(What the task asks): Please take the entries below from the first line through the line containing "m = MB(); m.lathe([(.030, 0), (.026, -.008), (.012, -.014)], (XL" and repeat them exactly, leaving out everything after.

(Material for this exercise):
• • •

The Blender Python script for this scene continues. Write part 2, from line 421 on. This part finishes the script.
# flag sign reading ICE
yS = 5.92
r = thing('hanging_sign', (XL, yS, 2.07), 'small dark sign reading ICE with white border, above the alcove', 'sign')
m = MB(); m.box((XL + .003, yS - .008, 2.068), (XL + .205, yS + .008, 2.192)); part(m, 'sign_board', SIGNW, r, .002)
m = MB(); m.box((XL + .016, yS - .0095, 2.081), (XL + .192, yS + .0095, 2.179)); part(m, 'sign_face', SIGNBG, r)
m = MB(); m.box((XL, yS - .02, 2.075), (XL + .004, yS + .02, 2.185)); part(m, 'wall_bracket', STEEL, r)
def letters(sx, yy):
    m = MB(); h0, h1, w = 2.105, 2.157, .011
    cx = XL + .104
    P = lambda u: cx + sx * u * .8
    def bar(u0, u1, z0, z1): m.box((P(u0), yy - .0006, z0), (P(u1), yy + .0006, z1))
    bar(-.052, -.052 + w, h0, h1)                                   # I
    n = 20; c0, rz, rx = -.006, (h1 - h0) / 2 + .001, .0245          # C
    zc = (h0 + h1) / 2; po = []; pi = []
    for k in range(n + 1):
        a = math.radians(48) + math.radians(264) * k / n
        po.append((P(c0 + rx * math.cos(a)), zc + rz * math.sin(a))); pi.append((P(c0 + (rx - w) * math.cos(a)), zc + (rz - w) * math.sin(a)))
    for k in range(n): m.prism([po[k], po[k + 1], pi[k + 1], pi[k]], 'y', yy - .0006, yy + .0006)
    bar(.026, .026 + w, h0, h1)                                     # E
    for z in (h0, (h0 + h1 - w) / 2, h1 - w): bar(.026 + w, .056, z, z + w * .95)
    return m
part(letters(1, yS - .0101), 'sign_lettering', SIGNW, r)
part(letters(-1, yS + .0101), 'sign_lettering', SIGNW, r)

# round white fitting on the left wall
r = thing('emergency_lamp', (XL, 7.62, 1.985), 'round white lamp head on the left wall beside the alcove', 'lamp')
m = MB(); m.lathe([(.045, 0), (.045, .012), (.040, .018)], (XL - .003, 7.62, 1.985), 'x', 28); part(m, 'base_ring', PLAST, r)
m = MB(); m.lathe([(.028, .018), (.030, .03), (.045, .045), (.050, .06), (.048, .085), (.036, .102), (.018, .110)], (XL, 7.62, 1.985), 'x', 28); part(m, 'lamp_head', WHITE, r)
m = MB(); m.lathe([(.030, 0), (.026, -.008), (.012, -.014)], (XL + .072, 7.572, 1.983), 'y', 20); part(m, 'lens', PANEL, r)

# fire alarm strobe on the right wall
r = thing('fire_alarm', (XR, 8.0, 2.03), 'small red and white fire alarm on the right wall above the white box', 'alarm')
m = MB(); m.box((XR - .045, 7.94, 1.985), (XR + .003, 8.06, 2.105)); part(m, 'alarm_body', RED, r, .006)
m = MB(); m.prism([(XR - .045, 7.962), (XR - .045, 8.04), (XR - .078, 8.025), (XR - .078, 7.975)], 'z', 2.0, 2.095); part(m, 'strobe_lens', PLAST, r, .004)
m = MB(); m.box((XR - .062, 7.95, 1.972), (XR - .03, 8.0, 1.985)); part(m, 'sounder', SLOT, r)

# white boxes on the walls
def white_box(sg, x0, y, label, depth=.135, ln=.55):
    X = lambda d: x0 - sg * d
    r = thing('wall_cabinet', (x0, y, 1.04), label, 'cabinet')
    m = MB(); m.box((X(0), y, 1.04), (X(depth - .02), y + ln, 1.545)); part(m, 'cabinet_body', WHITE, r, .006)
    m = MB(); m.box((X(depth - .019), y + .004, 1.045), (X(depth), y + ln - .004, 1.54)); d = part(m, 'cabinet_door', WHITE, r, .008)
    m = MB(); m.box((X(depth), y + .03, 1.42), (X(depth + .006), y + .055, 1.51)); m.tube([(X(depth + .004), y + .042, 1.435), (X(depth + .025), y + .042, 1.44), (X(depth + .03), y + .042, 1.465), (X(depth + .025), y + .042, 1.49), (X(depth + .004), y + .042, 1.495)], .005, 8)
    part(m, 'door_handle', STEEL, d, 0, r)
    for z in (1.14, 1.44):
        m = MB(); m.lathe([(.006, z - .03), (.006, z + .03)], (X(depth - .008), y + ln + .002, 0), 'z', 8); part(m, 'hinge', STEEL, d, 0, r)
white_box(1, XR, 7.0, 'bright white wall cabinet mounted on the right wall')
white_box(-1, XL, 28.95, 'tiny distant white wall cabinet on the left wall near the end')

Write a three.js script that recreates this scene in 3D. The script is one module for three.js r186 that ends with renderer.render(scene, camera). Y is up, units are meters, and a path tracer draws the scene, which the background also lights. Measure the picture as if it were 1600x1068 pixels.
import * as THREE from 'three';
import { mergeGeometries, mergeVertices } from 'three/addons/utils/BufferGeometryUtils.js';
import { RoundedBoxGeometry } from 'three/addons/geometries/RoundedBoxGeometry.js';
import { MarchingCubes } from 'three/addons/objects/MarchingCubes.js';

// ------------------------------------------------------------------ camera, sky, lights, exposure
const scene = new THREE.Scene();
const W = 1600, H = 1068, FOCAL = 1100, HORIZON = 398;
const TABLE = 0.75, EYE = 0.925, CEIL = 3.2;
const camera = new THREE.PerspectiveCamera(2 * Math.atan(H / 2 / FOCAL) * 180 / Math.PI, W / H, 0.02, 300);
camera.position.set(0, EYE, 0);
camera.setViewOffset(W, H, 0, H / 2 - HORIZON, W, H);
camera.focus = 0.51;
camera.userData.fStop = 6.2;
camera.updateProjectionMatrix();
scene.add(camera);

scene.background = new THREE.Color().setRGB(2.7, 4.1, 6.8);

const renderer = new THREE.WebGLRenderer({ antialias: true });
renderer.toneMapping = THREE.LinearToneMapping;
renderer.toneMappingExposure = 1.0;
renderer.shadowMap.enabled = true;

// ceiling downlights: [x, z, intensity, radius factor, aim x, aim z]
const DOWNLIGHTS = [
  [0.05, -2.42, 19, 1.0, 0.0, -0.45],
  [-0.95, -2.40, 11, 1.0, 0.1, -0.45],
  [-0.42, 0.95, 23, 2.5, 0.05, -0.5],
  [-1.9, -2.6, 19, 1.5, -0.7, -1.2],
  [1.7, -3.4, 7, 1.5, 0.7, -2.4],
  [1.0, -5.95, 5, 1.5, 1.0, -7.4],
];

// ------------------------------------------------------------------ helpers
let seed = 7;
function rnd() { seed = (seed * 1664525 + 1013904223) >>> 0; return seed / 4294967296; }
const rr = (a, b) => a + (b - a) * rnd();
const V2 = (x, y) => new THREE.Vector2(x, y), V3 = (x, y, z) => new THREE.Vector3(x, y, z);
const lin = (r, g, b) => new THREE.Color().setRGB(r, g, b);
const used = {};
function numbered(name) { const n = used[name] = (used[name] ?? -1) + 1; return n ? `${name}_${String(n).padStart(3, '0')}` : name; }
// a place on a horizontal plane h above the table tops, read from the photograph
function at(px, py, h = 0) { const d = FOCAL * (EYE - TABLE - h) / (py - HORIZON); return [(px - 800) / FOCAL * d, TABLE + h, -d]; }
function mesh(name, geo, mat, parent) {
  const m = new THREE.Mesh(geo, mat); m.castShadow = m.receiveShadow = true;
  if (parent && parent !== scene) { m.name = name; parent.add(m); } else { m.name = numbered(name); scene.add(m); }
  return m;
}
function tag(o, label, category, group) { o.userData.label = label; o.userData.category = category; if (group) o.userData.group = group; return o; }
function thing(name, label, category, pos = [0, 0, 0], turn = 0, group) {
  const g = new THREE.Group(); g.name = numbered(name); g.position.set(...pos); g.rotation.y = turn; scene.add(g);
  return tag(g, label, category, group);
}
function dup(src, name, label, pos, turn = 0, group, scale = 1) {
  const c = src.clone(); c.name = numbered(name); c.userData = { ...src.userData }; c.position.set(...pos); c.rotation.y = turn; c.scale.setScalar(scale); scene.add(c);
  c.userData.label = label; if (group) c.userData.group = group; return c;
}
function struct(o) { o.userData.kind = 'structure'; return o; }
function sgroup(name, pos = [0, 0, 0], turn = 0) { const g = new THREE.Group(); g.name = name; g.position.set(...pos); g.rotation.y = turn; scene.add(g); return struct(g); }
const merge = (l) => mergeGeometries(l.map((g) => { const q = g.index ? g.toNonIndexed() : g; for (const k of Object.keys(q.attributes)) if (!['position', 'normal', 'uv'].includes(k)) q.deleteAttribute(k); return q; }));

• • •

(Written response):
The Blender Python script for this scene continues. Write part 2, from line 421 on. This part finishes the script.
# flag sign reading ICE
yS = 5.92
r = thing('hanging_sign', (XL, yS, 2.07), 'small dark sign reading ICE with white border, above the alcove', 'sign')
m = MB(); m.box((XL + .003, yS - .008, 2.068), (XL + .205, yS + .008, 2.192)); part(m, 'sign_board', SIGNW, r, .002)
m = MB(); m.box((XL + .016, yS - .0095, 2.081), (XL + .192, yS + .0095, 2.179)); part(m, 'sign_face', SIGNBG, r)
m = MB(); m.box((XL, yS - .02, 2.075), (XL + .004, yS + .02, 2.185)); part(m, 'wall_bracket', STEEL, r)
def letters(sx, yy):
    m = MB(); h0, h1, w = 2.105, 2.157, .011
    cx = XL + .104
    P = lambda u: cx + sx * u * .8
    def bar(u0, u1, z0, z1): m.box((P(u0), yy - .0006, z0), (P(u1), yy + .0006, z1))
    bar(-.052, -.052 + w, h0, h1)                                   # I
    n = 20; c0, rz, rx = -.006, (h1 - h0) / 2 + .001, .0245          # C
    zc = (h0 + h1) / 2; po = []; pi = []
    for k in range(n + 1):
        a = math.radians(48) + math.radians(264) * k / n
        po.append((P(c0 + rx * math.cos(a)), zc + rz * math.sin(a))); pi.append((P(c0 + (rx - w) * math.cos(a)), zc + (rz - w) * math.sin(a)))
    for k in range(n): m.prism([po[k], po[k + 1], pi[k + 1], pi[k]], 'y', yy - .0006, yy + .0006)
    bar(.026, .026 + w, h0, h1)                                     # E
    for z in (h0, (h0 + h1 - w) / 2, h1 - w): bar(.026 + w, .056, z, z + w * .95)
    return m
part(letters(1, yS - .0101), 'sign_lettering', SIGNW, r)
part(letters(-1, yS + .0101), 'sign_lettering', SIGNW, r)

# round white fitting on the left wall
r = thing('emergency_lamp', (XL, 7.62, 1.985), 'round white lamp head on the left wall beside the alcove', 'lamp')
m = MB(); m.lathe([(.045, 0), (.045, .012), (.040, .018)], (XL - .003, 7.62, 1.985), 'x', 28); part(m, 'base_ring', PLAST, r)
m = MB(); m.lathe([(.028, .018), (.030, .03), (.045, .045), (.050, .06), (.048, .085), (.036, .102), (.018, .110)], (XL, 7.62, 1.985), 'x', 28); part(m, 'lamp_head', WHITE, r)
m = MB(); m.lathe([(.030, 0), (.026, -.008), (.012, -.014)], (XL + .072, 7.572, 1.983), 'y', 20); part(m, 'lens', PANEL, r)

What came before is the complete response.